RİSK ALTINDAKİ O İLÇELER
İzmir’de; Mordoğan, Güzelbahce, Urla, Seferihisar, Menderes, Gaziemir, Güzelbahce, Narlıdere, Balçova, Konak, Pınarbaşı, Altındağ, Işıklar, Kemalpaşa, Gümüldür, Özdere, Selçuk, Kiraz, Tire Bergama, Aliağa, Dikili, Çandarlı, Menemen gibi yerleşim yerlerinin diri fayların üzerinde veya çok yakınında olduğunu da vurgulayan Prof. Dr. Sözbilir, “Bunun yanında alüvyon dediğimiz gevşek zeminler üzerindeki İnciraltı, Alsancak, Manavkuyu, Bayraklı’nın denize yakın kesimleri, Bostanlı ve Karşıyaka gibi semtler deprem şiddetini daha yüksek hissedecek yerler sınıfında değerlendirilebilir.
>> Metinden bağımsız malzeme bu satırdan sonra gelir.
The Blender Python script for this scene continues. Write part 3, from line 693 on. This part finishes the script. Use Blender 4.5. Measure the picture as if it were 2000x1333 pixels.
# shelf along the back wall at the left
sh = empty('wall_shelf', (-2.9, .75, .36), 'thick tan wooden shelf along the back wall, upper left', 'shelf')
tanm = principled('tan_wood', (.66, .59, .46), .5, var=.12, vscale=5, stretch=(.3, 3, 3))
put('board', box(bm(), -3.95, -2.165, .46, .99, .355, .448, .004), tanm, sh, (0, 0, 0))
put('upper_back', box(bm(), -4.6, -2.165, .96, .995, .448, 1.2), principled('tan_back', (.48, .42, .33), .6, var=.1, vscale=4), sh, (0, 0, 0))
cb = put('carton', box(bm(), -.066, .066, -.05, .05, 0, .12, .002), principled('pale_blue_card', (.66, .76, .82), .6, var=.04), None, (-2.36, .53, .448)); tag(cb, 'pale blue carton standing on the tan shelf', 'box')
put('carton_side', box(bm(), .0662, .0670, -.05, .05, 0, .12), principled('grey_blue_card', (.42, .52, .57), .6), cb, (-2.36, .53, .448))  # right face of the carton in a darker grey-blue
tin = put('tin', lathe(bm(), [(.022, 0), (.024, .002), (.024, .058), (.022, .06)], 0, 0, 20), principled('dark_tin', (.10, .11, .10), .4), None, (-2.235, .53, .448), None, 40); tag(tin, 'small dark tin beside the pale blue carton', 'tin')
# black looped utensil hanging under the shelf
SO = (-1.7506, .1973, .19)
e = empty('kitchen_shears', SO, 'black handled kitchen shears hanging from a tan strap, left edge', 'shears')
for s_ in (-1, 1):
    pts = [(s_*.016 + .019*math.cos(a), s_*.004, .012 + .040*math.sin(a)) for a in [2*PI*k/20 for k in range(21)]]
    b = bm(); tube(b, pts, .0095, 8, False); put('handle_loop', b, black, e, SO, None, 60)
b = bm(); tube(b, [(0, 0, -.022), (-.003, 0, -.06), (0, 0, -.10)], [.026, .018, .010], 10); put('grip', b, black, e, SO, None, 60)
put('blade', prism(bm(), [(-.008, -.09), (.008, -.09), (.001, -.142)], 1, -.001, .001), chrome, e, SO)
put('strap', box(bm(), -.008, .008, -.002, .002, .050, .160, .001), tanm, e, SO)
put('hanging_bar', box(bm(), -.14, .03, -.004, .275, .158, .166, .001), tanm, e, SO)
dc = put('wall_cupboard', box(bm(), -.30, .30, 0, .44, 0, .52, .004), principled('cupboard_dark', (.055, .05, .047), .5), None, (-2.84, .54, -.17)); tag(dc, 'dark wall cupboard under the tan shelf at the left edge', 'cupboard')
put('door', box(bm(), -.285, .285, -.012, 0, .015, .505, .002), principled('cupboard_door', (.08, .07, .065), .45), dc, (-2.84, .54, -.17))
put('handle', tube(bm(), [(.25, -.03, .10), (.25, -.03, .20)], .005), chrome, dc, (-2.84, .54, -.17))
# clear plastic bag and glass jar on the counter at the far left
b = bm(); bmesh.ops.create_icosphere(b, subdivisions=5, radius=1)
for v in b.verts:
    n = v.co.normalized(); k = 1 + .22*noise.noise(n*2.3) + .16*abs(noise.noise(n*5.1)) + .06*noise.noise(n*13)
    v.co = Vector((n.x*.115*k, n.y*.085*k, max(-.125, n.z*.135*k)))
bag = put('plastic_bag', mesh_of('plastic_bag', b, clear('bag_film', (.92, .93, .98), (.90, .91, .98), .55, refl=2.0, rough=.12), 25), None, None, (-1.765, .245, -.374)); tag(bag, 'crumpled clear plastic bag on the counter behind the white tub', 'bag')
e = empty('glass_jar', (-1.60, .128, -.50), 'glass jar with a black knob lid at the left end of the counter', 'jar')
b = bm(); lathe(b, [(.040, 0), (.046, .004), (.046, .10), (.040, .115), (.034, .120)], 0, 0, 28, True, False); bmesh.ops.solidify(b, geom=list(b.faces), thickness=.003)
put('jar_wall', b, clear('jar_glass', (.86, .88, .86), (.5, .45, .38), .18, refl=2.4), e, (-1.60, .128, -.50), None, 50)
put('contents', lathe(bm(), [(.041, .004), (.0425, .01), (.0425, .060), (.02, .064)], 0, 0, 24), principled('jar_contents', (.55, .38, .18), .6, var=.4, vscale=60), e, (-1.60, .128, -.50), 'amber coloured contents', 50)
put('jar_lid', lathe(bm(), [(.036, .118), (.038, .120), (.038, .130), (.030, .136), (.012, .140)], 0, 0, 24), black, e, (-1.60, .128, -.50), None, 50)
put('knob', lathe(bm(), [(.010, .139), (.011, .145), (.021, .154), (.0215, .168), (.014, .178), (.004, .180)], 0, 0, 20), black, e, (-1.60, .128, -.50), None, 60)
Bununla birlikte deprem toplanma ve barınma alanları yeni yapılacak olan Deprem Master Planlarının sonuçlarına göre yeniden revize edilmelidir” açıklamalarına dikkat çekti.
SADECE 25 TANESİ SON 100 YILDA KIRILDI
Prof. Dr. Hasan Sözbilir, son olarak, “Bu planların uygulanması için doğal afet tehlikesinden anlayabilen, bu tehlikenin risklerini ortaya koyabilen ve yapı-zemin etkileşiminden anlayan jeoloji, jeofizik ve jeodezi mühendisi gibi yerbilimcilere ciddi anlamda ihtiyaç var. Bunun da tek yolu üniversitelerde 240 kişilik gibi çok düşük kontenjanların en az iki katına çıkarılması, lisansüstü düzeyde deprem ve doğal afet araştırma enstitülerinin kurulması elzem bir gerçek olarak karşımıza çıkmaktadır. Türkiye ölçeğinde 485 fay parçasının 6.0 ile 7.9 büyüklüğünde deprem üretme potansiyeli olduğunu ve bu faylardan sadece 25 tanesinin son 100 yılda kırıldığını, bunlardan farklı illerden gecen 20 tanesi için de kırılma zamanlarının geldiğini düşündüğümüzde yerbilimlerine verilen değerin çok daha yukarılarda olması gerektiği açıktır. 17 Ağustos 1999 depreminden çıkarılması gereken en önemli ders, doğal afet tehlikesinden anlayan, afet tehlikesinden kaynaklanacak risk ve zararların ne olduğunu önceden bilen, bunun için de gerekli olan eylemleri uygulayabilen yetkin yerbilimcilerin yetiştirilmesidir” uyarısında bulundu.